Shelf Awareness brings us this report of buoyant book sales as reported by the Association of American Publishers. What are we to make of this comparison of November 2018 book sales with November 2017? What does a “Huge Jump in Trade Sales” really mean?

Table from Shelf Awareness

A 36% jump is certainly “huge” but timing counts. Monthly sales are just monthly sales. Annual sales tell more and with five or ten year sales trends we are beginning to get into the area where we can make projections. We also have to keep in mind the boost given to recent book sales (adult hardcover) by our controversial political situation. Solace for chaos often seems to be sought by buying a book and keeping your head down, reading away. Of course a book sold is a book no longer cluttering up the supply chain, so we rejoice. These big books no doubt attracted big print runs, and we should wait till a bit later to say they were all wild successes: the temptation to order too large a reprint increases as sales numbers go up. But such carping is out of place: next year and the year after there’ll no doubt be some big books, not perhaps about politics, maybe climate change, football payola, Hollywood scandals, supernovas, fruit canning — well, maybe not fruit canning, but with a changing climate who knows. These booming sales numbers are good news. Even if they will be over-interpreted and draw the snideness of indie publishing boosters — no, the numbers do not include sales of self-published books: unsurprisingly the AAP can only report on sales numbers reported to them.

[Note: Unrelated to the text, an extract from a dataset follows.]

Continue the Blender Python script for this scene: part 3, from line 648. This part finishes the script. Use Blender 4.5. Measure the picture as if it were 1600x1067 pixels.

Ebooks don’t look to be doing brilliantly except among the young and spiritual, but the worst news comes from the university press segment. However these numbers in fact include data from a dozen university presses plus a couple of wholesalers. The Association of University Presses has over 140 members, largely but not exclusively in the USA, so these sales numbers have to be looked at in context.

AUP members

What that context amounts to is opaque of course. The main ingredient has to be a recognition that one month is merely one month and with relatively small numbers percentage changes will look more dramatic than a similar change to a larger sales number. The take away ends up being “Don’t over interpret numbers put out by industry bodies”. This I’m sure is not a lesson we will ever manage to learn though.